__Written exercise__
Reproduce precisely the lines of the listing below, starting with the line that contains "Write a Blender" and stopping after the line that contains "so = bpy.data.objects.new('sun', sd);"; include nothing else.

····················

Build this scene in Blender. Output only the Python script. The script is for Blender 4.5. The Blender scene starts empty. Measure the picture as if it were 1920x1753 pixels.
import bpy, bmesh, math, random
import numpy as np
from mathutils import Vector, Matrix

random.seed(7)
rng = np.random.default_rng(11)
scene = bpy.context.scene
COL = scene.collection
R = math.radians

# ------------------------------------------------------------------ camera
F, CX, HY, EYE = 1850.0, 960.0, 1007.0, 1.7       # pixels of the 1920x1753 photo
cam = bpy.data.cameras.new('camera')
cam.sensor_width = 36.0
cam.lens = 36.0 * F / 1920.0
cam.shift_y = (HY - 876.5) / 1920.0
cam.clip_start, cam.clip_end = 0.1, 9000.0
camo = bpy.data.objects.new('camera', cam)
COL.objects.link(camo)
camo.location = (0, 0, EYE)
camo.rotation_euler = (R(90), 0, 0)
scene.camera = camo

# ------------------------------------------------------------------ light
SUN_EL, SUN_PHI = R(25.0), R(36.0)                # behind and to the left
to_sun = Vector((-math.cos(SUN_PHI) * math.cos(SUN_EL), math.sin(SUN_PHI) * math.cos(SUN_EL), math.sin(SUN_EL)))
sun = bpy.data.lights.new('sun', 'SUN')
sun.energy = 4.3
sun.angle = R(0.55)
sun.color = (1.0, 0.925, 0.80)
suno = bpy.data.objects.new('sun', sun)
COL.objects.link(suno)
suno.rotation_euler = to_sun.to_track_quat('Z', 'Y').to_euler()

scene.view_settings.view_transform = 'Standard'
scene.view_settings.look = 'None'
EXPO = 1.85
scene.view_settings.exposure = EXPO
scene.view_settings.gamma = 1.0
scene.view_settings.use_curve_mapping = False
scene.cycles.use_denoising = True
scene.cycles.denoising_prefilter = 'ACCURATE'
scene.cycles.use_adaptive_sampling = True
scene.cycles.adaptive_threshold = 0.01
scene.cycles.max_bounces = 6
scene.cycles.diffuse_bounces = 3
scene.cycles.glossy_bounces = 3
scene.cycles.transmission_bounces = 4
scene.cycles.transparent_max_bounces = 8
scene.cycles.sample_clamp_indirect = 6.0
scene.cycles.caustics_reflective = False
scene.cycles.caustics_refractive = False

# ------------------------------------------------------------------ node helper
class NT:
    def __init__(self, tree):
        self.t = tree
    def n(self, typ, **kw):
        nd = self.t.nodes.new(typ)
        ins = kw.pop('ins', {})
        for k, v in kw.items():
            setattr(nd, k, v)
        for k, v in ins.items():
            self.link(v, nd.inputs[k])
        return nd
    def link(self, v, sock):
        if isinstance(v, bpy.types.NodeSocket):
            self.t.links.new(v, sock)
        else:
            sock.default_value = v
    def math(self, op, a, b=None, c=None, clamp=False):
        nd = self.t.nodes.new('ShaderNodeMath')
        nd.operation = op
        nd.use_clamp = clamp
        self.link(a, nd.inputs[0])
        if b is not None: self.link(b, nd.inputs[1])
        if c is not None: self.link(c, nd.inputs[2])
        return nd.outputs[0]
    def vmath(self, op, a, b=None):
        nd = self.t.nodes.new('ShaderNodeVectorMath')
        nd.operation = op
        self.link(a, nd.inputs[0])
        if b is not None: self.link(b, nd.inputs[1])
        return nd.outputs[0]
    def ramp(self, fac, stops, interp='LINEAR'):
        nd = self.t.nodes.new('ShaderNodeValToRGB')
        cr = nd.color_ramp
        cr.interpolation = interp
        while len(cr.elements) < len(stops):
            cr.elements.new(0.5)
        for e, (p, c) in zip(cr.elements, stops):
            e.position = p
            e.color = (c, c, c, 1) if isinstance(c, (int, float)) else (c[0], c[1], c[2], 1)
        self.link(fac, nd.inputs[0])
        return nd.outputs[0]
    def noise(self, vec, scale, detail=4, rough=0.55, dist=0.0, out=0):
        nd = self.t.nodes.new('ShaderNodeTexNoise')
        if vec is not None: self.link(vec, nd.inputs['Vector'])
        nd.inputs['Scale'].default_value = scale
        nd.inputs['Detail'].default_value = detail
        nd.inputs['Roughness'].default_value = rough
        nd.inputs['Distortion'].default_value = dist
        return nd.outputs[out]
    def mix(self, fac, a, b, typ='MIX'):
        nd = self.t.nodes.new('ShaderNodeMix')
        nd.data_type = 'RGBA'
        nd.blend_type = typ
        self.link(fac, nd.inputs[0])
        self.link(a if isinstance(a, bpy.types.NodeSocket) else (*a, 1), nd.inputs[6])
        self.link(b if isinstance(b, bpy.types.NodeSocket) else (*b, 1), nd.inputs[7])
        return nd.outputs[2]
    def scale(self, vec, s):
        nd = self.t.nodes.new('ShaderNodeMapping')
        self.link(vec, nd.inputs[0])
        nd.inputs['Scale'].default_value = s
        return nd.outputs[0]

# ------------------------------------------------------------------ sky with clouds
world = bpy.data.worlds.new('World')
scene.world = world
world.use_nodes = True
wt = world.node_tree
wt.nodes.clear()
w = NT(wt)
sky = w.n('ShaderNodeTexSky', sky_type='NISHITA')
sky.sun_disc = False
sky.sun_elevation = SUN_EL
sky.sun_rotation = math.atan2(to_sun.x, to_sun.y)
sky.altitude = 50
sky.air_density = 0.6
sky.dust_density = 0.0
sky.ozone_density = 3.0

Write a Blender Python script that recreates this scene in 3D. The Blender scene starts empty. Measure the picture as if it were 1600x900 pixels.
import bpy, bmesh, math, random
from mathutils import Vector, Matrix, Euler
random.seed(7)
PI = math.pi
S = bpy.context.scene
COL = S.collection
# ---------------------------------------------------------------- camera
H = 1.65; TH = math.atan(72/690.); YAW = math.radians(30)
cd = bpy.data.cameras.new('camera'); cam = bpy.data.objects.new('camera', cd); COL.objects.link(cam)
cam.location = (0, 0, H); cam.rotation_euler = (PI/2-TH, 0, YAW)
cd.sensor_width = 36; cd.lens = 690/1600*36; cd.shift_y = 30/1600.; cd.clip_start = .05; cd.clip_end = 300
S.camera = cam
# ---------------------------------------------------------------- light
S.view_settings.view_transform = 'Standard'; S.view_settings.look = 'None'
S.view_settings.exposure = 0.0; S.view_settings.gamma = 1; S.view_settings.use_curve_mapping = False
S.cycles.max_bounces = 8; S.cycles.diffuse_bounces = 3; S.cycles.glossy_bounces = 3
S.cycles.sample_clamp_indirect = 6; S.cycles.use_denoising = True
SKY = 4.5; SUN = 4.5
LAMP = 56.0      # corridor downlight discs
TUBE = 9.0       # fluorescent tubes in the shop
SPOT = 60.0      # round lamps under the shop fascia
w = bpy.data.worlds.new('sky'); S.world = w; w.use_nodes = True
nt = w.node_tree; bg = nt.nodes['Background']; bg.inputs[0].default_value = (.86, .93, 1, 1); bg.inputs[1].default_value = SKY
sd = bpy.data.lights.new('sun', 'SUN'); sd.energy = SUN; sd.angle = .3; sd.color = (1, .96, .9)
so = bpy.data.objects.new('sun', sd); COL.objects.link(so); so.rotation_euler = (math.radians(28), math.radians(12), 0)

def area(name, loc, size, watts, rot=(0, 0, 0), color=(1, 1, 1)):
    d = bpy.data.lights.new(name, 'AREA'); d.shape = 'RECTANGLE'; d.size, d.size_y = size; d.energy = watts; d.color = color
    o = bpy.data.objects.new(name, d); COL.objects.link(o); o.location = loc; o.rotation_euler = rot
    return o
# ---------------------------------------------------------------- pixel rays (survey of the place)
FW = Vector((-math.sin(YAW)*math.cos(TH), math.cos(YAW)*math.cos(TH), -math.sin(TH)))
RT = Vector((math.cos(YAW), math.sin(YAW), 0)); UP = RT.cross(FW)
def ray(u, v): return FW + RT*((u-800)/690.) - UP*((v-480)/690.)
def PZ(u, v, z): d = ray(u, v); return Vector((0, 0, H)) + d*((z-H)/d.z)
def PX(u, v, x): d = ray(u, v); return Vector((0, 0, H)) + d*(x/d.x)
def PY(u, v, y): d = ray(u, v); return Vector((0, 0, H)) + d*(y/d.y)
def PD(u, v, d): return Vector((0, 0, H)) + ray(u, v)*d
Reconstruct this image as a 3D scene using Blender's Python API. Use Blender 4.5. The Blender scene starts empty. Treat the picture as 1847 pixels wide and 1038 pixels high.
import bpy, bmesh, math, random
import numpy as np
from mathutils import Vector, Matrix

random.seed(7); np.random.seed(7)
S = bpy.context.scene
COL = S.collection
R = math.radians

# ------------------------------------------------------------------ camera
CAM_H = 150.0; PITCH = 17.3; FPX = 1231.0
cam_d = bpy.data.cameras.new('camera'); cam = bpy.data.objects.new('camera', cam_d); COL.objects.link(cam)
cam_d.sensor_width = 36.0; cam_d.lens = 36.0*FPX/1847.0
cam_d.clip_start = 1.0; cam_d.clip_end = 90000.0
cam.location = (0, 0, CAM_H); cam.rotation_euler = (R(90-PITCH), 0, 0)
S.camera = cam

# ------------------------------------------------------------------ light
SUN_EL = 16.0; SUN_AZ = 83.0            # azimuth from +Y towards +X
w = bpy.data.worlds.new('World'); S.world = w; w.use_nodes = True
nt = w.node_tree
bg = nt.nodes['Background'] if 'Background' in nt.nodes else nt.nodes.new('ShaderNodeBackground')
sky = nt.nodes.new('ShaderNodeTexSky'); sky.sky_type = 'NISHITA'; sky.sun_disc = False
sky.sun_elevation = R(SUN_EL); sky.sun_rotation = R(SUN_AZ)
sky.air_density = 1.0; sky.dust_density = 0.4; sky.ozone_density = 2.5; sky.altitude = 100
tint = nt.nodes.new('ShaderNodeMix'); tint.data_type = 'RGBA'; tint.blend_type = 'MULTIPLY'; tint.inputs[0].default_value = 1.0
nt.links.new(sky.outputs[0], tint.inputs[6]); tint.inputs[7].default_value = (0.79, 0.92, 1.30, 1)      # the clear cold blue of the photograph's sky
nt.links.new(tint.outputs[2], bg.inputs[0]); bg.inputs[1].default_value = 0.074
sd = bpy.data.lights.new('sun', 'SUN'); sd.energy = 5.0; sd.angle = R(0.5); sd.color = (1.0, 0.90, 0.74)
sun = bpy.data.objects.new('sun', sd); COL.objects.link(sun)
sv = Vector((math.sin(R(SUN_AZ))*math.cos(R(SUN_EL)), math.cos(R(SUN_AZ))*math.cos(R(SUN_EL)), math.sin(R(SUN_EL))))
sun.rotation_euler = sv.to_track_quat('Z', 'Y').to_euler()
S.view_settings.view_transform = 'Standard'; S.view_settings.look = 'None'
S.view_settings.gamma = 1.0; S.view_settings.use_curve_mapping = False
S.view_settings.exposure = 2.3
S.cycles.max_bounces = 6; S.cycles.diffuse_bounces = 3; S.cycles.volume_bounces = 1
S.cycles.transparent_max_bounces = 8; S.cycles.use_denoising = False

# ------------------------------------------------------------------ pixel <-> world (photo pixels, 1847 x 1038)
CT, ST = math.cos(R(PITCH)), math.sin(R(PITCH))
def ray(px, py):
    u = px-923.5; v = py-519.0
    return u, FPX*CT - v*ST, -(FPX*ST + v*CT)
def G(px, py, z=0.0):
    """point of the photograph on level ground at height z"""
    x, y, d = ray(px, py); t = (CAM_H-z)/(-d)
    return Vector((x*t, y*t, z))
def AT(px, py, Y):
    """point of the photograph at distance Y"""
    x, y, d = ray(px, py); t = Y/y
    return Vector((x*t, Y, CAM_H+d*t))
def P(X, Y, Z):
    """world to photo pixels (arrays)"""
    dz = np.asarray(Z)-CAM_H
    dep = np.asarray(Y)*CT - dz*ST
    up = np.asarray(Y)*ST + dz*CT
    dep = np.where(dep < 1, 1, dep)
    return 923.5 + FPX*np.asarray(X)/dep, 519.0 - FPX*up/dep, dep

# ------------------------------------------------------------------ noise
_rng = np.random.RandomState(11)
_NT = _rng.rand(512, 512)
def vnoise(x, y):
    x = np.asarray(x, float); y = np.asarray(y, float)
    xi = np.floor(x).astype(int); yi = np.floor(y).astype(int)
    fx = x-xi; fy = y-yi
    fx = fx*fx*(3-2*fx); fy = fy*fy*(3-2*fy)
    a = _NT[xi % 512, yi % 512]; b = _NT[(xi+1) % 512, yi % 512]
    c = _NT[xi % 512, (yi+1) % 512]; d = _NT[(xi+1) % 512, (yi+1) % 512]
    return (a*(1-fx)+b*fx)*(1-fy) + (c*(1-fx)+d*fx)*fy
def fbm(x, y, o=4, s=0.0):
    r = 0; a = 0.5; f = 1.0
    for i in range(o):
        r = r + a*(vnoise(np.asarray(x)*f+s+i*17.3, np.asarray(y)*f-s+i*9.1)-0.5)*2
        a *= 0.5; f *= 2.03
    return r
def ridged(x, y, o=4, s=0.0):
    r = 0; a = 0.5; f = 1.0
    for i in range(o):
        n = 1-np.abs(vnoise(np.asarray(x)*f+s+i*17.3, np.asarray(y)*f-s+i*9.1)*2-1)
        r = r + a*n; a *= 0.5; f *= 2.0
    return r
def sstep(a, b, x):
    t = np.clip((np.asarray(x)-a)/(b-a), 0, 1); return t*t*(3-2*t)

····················

__Completed exercise__
Write a Blender Python script that recreates this scene in 3D. The Blender scene starts empty. Measure the picture as if it were 1600x900 pixels.
import bpy, bmesh, math, random
from mathutils import Vector, Matrix, Euler
random.seed(7)
PI = math.pi
S = bpy.context.scene
COL = S.collection
# ---------------------------------------------------------------- camera
H = 1.65; TH = math.atan(72/690.); YAW = math.radians(30)
cd = bpy.data.cameras.new('camera'); cam = bpy.data.objects.new('camera', cd); COL.objects.link(cam)
cam.location = (0, 0, H); cam.rotation_euler = (PI/2-TH, 0, YAW)
cd.sensor_width = 36; cd.lens = 690/1600*36; cd.shift_y = 30/1600.; cd.clip_start = .05; cd.clip_end = 300
S.camera = cam
# ---------------------------------------------------------------- light
S.view_settings.view_transform = 'Standard'; S.view_settings.look = 'None'
S.view_settings.exposure = 0.0; S.view_settings.gamma = 1; S.view_settings.use_curve_mapping = False
S.cycles.max_bounces = 8; S.cycles.diffuse_bounces = 3; S.cycles.glossy_bounces = 3
S.cycles.sample_clamp_indirect = 6; S.cycles.use_denoising = True
SKY = 4.5; SUN = 4.5
LAMP = 56.0      # corridor downlight discs
TUBE = 9.0       # fluorescent tubes in the shop
SPOT = 60.0      # round lamps under the shop fascia
w = bpy.data.worlds.new('sky'); S.world = w; w.use_nodes = True
nt = w.node_tree; bg = nt.nodes['Background']; bg.inputs[0].default_value = (.86, .93, 1, 1); bg.inputs[1].default_value = SKY
sd = bpy.data.lights.new('sun', 'SUN'); sd.energy = SUN; sd.angle = .3; sd.color = (1, .96, .9)
so = bpy.data.objects.new('sun', sd); COL.objects.link(so); so.rotation_euler = (math.radians(28), math.radians(12), 0)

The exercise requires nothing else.